MODENA – Amanda Knox last week blamed the media’s portrayal of her as a ‘dirty maneater’ for the way she was treated during her trial, in a tearful speech during her first return to the country since acquittal. She held the media, which had branded her “Foxy Knoxy,” responsible for her initially being found guilty of the 2007 murder of Meredith Kercher.

 Ms Knox, 31, who is originally from Seattle in the U.S., gave an emotional speech at the Criminal Justice Festival in Modena. She condemned the “fantasy of the tabloids” and reiterated her innocence in a crime for which she spent four years in prison.

"Today I fear being harassed, laughed at and framed - and I fear that new charges may be brought,” she said. She went on: "It was impossible to have a fair process. Public opinion is not accountable to anyone, there are no rules - only that sensationalism wins: in the court of public opinion, you are not a human being, but a consumer item."

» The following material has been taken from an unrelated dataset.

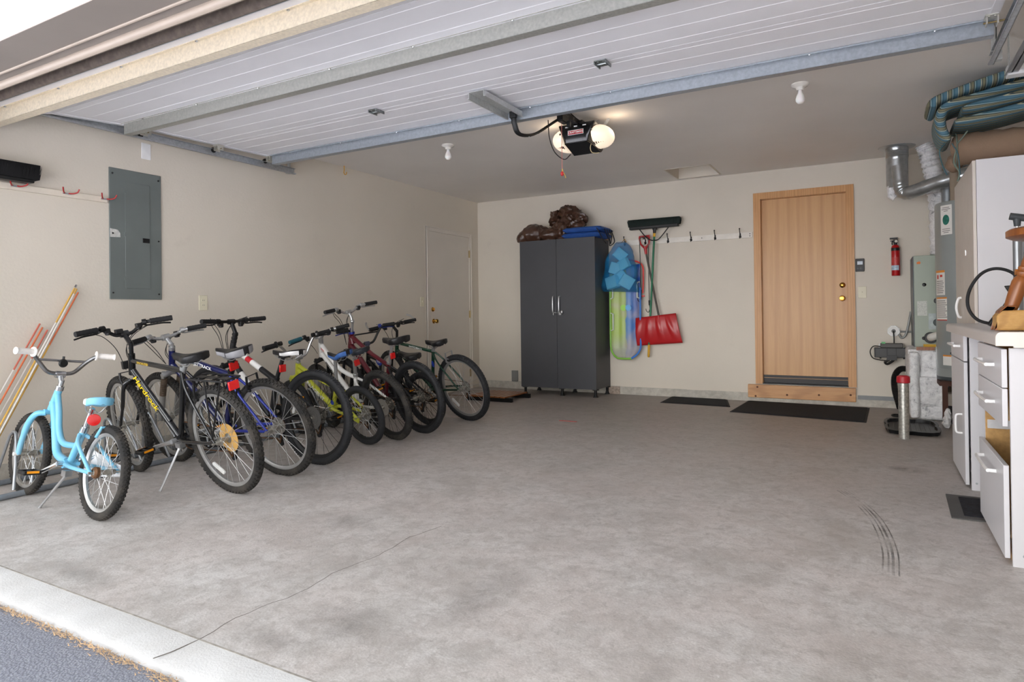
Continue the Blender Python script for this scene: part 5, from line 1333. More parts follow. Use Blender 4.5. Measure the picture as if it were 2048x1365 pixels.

 Knox was a language exchange student in Perugia when she was arrested in 2007 for the murder of her housemate, 21-year-old British student Meredith Kercher, along with her then-boyfriend Raffaele Sollecito. Ms Kercher’s throat had been cut and she had been sexually assaulted.

 Knox and Sollecito were initially found guilty and served four years of their sentence, before an appeal overturned the verdict. Knox she returned to the U.S. in 2011. A retrial found them guilty once again in 2014 but this was subsequently overturned in 2015 by Italy’s highest appeals court on the grounds of “reasonable doubt.”

 Knox is considerably better known that Ivory Coast-born Rudy Guede, who was found guilty of the murder in 2008 in a separate trial. Upon her return to the U.S., she wrote her bestselling memoir Waiting to Be Heard (2015).